[start Dataset section]
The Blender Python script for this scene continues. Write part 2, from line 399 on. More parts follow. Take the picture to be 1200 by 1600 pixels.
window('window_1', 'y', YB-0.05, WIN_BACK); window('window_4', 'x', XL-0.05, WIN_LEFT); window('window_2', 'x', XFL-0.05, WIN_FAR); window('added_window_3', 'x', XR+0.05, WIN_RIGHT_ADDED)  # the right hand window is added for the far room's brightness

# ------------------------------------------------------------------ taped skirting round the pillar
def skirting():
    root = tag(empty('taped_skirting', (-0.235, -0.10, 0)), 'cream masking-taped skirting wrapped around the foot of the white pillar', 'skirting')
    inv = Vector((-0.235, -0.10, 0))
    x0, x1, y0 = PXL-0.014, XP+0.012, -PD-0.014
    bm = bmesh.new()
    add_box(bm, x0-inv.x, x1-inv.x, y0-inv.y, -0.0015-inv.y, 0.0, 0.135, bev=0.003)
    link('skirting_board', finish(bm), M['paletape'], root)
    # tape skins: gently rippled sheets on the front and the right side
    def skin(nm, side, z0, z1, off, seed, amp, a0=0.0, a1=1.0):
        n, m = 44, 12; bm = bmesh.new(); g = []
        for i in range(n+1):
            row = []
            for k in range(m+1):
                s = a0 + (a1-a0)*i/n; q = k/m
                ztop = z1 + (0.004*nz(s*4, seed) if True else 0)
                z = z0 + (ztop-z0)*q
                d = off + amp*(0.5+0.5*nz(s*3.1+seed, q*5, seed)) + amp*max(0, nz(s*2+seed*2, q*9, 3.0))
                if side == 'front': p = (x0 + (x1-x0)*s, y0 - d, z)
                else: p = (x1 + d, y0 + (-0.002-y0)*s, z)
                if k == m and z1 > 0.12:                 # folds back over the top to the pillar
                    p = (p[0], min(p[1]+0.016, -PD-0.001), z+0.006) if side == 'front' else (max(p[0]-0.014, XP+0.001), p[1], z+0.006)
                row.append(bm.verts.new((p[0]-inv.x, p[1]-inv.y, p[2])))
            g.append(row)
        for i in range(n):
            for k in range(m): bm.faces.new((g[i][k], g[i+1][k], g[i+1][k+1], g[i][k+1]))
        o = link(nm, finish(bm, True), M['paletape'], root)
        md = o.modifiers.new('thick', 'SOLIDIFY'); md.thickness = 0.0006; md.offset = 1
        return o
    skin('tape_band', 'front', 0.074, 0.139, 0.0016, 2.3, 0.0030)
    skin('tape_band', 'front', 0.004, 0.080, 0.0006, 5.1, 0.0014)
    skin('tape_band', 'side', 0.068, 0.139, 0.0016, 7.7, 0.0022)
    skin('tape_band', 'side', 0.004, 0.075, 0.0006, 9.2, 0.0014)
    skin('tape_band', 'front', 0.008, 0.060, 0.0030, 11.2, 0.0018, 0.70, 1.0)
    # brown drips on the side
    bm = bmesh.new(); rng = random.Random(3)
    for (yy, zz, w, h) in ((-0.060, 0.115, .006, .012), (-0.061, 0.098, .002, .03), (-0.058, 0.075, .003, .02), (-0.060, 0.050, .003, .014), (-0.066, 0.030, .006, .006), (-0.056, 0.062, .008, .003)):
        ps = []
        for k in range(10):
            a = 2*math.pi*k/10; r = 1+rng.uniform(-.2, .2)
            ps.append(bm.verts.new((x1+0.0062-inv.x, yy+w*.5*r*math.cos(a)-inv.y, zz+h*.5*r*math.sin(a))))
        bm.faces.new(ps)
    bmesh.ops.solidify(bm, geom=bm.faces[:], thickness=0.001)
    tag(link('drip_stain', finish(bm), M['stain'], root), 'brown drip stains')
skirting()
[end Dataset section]
Aim of the exercise => Word for word, reproduce the listing above from its start up to and including the line that has "window('window_1', 'y', YB-0.05, WIN_BACK);". Give only those lines.

The response =>
The Blender Python script for this scene continues. Write part 2, from line 399 on. More parts follow. Take the picture to be 1200 by 1600 pixels.
window('window_1', 'y', YB-0.05, WIN_BACK); window('window_4', 'x', XL-0.05, WIN_LEFT); window('window_2', 'x', XFL-0.05, WIN_FAR); window('added_window_3', 'x', XR+0.05, WIN_RIGHT_ADDED)  # the right hand window is added for the far room's brightness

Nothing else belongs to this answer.